- TASK INSTRUCTIONS
Would you extract the whole listing below and retype it exactly?

- MATERIAL PROVIDED
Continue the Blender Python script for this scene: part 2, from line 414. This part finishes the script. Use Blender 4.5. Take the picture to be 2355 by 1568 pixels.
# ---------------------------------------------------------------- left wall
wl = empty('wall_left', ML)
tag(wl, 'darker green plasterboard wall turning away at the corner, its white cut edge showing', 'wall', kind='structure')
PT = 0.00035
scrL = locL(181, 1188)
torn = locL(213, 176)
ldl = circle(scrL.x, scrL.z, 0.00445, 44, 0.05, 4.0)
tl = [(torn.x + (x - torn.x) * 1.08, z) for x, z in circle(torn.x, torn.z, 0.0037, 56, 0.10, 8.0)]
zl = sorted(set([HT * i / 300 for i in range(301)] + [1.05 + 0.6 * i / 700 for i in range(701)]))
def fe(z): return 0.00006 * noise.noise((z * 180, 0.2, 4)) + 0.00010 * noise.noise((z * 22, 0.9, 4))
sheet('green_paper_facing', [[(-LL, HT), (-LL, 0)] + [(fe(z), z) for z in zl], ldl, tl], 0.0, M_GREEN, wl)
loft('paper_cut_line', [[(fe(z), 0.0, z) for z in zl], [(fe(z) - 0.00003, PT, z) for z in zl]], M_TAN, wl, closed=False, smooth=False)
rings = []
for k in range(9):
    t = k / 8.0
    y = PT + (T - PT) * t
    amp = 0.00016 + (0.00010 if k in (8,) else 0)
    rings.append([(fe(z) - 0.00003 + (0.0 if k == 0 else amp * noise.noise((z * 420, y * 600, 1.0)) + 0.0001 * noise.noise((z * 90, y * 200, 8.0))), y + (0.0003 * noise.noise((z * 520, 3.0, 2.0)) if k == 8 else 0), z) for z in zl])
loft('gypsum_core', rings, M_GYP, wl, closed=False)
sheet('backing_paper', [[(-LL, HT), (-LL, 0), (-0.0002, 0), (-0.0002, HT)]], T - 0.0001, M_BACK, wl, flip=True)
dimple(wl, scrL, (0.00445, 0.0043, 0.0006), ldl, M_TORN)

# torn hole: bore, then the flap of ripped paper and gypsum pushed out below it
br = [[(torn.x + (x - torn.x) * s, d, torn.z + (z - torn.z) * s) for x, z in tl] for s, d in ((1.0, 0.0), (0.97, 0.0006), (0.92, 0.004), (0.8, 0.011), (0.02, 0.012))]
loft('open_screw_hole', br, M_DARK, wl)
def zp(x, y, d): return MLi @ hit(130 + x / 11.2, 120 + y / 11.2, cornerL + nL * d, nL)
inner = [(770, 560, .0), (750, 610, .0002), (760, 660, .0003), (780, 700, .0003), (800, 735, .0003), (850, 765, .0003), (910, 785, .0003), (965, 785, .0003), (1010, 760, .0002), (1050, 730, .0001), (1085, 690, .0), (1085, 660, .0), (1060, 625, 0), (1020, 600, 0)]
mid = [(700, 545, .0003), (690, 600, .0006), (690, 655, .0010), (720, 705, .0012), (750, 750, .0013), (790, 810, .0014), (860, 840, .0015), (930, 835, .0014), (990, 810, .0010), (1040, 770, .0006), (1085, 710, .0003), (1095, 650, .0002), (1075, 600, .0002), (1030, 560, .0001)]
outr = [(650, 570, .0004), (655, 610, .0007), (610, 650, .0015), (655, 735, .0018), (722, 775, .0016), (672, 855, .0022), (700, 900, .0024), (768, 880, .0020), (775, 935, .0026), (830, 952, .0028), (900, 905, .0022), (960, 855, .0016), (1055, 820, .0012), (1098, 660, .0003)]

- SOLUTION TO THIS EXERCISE
Continue the Blender Python script for this scene: part 2, from line 414. This part finishes the script. Use Blender 4.5. Take the picture to be 2355 by 1568 pixels.
# ---------------------------------------------------------------- left wall
wl = empty('wall_left', ML)
tag(wl, 'darker green plasterboard wall turning away at the corner, its white cut edge showing', 'wall', kind='structure')
PT = 0.00035
scrL = locL(181, 1188)
torn = locL(213, 176)
ldl = circle(scrL.x, scrL.z, 0.00445, 44, 0.05, 4.0)
tl = [(torn.x + (x - torn.x) * 1.08, z) for x, z in circle(torn.x, torn.z, 0.0037, 56, 0.10, 8.0)]
zl = sorted(set([HT * i / 300 for i in range(301)] + [1.05 + 0.6 * i / 700 for i in range(701)]))
def fe(z): return 0.00006 * noise.noise((z * 180, 0.2, 4)) + 0.00010 * noise.noise((z * 22, 0.9, 4))
sheet('green_paper_facing', [[(-LL, HT), (-LL, 0)] + [(fe(z), z) for z in zl], ldl, tl], 0.0, M_GREEN, wl)
loft('paper_cut_line', [[(fe(z), 0.0, z) for z in zl], [(fe(z) - 0.00003, PT, z) for z in zl]], M_TAN, wl, closed=False, smooth=False)
rings = []
for k in range(9):
    t = k / 8.0
    y = PT + (T - PT) * t
    amp = 0.00016 + (0.00010 if k in (8,) else 0)
    rings.append([(fe(z) - 0.00003 + (0.0 if k == 0 else amp * noise.noise((z * 420, y * 600, 1.0)) + 0.0001 * noise.noise((z * 90, y * 200, 8.0))), y + (0.0003 * noise.noise((z * 520, 3.0, 2.0)) if k == 8 else 0), z) for z in zl])
loft('gypsum_core', rings, M_GYP, wl, closed=False)
sheet('backing_paper', [[(-LL, HT), (-LL, 0), (-0.0002, 0), (-0.0002, HT)]], T - 0.0001, M_BACK, wl, flip=True)
dimple(wl, scrL, (0.00445, 0.0043, 0.0006), ldl, M_TORN)

# torn hole: bore, then the flap of ripped paper and gypsum pushed out below it
br = [[(torn.x + (x - torn.x) * s, d, torn.z + (z - torn.z) * s) for x, z in tl] for s, d in ((1.0, 0.0), (0.97, 0.0006), (0.92, 0.004), (0.8, 0.011), (0.02, 0.012))]
loft('open_screw_hole', br, M_DARK, wl)
def zp(x, y, d): return MLi @ hit(130 + x / 11.2, 120 + y / 11.2, cornerL + nL * d, nL)
inner = [(770, 560, .0), (750, 610, .0002), (760, 660, .0003), (780, 700, .0003), (800, 735, .0003), (850, 765, .0003), (910, 785, .0003), (965, 785, .0003), (1010, 760, .0002), (1050, 730, .0001), (1085, 690, .0), (1085, 660, .0), (1060, 625, 0), (1020, 600, 0)]
mid = [(700, 545, .0003), (690, 600, .0006), (690, 655, .0010), (720, 705, .0012), (750, 750, .0013), (790, 810, .0014), (860, 840, .0015), (930, 835, .0014), (990, 810, .0010), (1040, 770, .0006), (1085, 710, .0003), (1095, 650, .0002), (1075, 600, .0002), (1030, 560, .0001)]
outr = [(650, 570, .0004), (655, 610, .0007), (610, 650, .0015), (655, 735, .0018), (722, 775, .0016), (672, 855, .0022), (700, 900, .0024), (768, 880, .0020), (775, 935, .0026), (830, 952, .0028), (900, 905, .0022), (960, 855, .0016), (1055, 820, .0012), (1098, 660, .0003)]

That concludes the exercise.